Work instructions ▸ Take the lines from the head of the listing through the one bearing "(.15, 0)]).build('bed_edging', 'kerb_concrete'))" and copy them exactly, leaving every picture out.

Dataset excerpt ▸
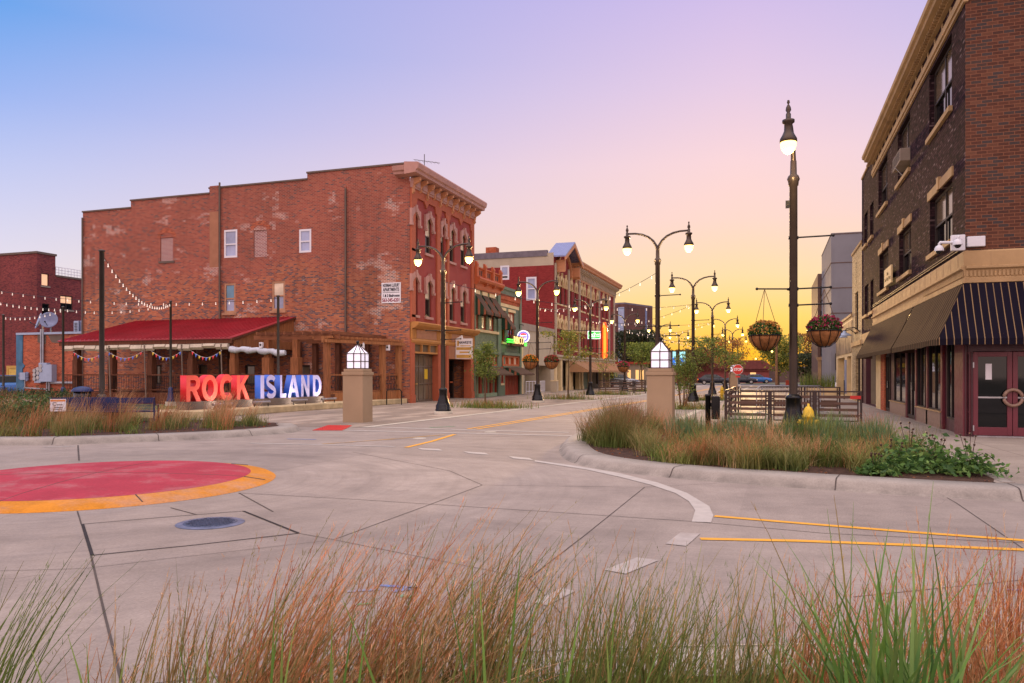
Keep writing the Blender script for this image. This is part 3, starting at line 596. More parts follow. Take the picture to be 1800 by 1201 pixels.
inR = [p for p in offs(KR, .58) if p[0] < 2.95]; bedR = inR+[(3.0, 12.5), (2.75, 19.9)]
struct(MB().sheet(bedR, .125).build('planting_bed_right', 'soil'))
inL = offs(KL, .58); bedL = inL+[(-14.0, 19.6), (-17, 20.2), (-27, 20.4)]
struct(MB().sheet(bedL, .125).build('planting_bed_left', 'soil'))
inF = [p for p in offs(KF, .58)]
struct(MB().sheet(inF+[(-6.5, -5), (4, -5)], .125).build('planting_bed_near', 'soil'))
struct(kerb([(2.98, 12.0), (2.72, 20.0)][::-1], [(0, 0), (0, .13), (.15, .13), (.15, 0)]).build('bed_edging', 'kerb_concrete'))

def inpoly(pts, poly):
    x, y = pts[:, 0], pts[:, 1]; r = np.zeros(len(pts), bool); n = len(poly)
    for i in range(n):
        (x1, y1), (x2, y2) = poly[i], poly[(i+1) % n]
        if y1 == y2: continue
        c = ((y1 > y) != (y2 > y)) & (x < (x2-x1)*(y-y1)/(y2-y1)+x1); r ^= c
    return r
def scatter(poly, n):
    p = np.array(poly); lo, hi = p.min(0), p.max(0); out = np.zeros((0, 2))
    while len(out) < n:
        q = rng.uniform(lo, hi, (n*2, 2)); out = np.concatenate([out, q[inpoly(q, poly)]])
    return out[:n]
def clumps(centers, per, spread):
    c = np.repeat(np.asarray(centers), per, 0); return c+rng.normal(0, spread, c.shape)
def z3(p, z): return np.concatenate([p, np.full((len(p), 1), z)], 1)
GREEN = [(96, 116, 52), (118, 134, 62), (84, 106, 56), (136, 142, 74), (108, 126, 60)]
TAN = [(192, 152, 108), (208, 170, 128), (174, 134, 94), (200, 146, 104)]
RUST = [(182, 118, 78), (194, 128, 86), (164, 106, 70), (204, 148, 108), (172, 96, 60)]
OLIVE = [(130, 124, 68), (144, 132, 80), (112, 114, 62), (154, 140, 92)]
# left bed: rusty bluestem over green tufts
lb = [p for p in offs(KL, .75)]+[(-14.6, 19.0), (-17, 19.6), (-25, 19.6)]; lb = [p for p in lb if p[0] > -25.5]
def bed(name, centers, per, sp_, h, lean, w, lo, hi, segs=3, wind=(0, 0), heads=0, droop=0.0, hvar=.35):
    nc = len(centers); b = clumps(centers, per, sp_); n = len(b); hs = np.repeat(rng.uniform(1-hvar, 1+hvar*.6, nc), per)
    o = blades(name, z3(b, .12), rng.uniform(*h, n)*hs, rng.uniform(*lean, n)*hs, w, pickc(nc, per, lo), pickc(nc, per, hi), segs, wind=wind, heads=heads, droop=droop); o['kind'] = 'stuff'; return o
cl = scatter(lb, 170)
bed('ornamental_grass', cl, 64, .13, (.2, .5), (.1, .36), .012, GREEN+GREEN+OLIVE, GREEN+OLIVE, 4, (.08, .02), 0, .12)
bed('rusty_seed_grass', cl[:120], 46, .10, (.5, 1.05), (.08, .40), .009, OLIVE+RUST, RUST+TAN, 5, (.24, .06), 6, .05)
cr = scatter([p for p in offs(KR, .75) if p[0] < 2.6]+[(2.5, 13.2), (2.4, 18.6), (-2.6, 19.0)], 150); cr = cr[~((cr[:, 0] > 1.35) & (cr[:, 1] < 14.2))]; cr = cr[~((cr[:, 0] < -2.1) & (cr[:, 1] < 14.6))]
bed('bed_grass', cr, 120, .10, (.22, .52), (.12, .42), .011, GREEN+GREEN+OLIVE, GREEN+OLIVE, 4, (.03, 0), 0, .15)
bed('bed_seed_grass', cr[::3], 80, .11, (.34, .66), (.08, .36), .007, GREEN+OLIVE+TAN, TAN+OLIVE+RUST, 5, (-.1, 0), 5, .05)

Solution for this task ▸
Keep writing the Blender script for this image. This is part 3, starting at line 596. More parts follow. Take the picture to be 1800 by 1201 pixels.
inR = [p for p in offs(KR, .58) if p[0] < 2.95]; bedR = inR+[(3.0, 12.5), (2.75, 19.9)]
struct(MB().sheet(bedR, .125).build('planting_bed_right', 'soil'))
inL = offs(KL, .58); bedL = inL+[(-14.0, 19.6), (-17, 20.2), (-27, 20.4)]
struct(MB().sheet(bedL, .125).build('planting_bed_left', 'soil'))
inF = [p for p in offs(KF, .58)]
struct(MB().sheet(inF+[(-6.5, -5), (4, -5)], .125).build('planting_bed_near', 'soil'))
struct(kerb([(2.98, 12.0), (2.72, 20.0)][::-1], [(0, 0), (0, .13), (.15, .13), (.15, 0)]).build('bed_edging', 'kerb_concrete'))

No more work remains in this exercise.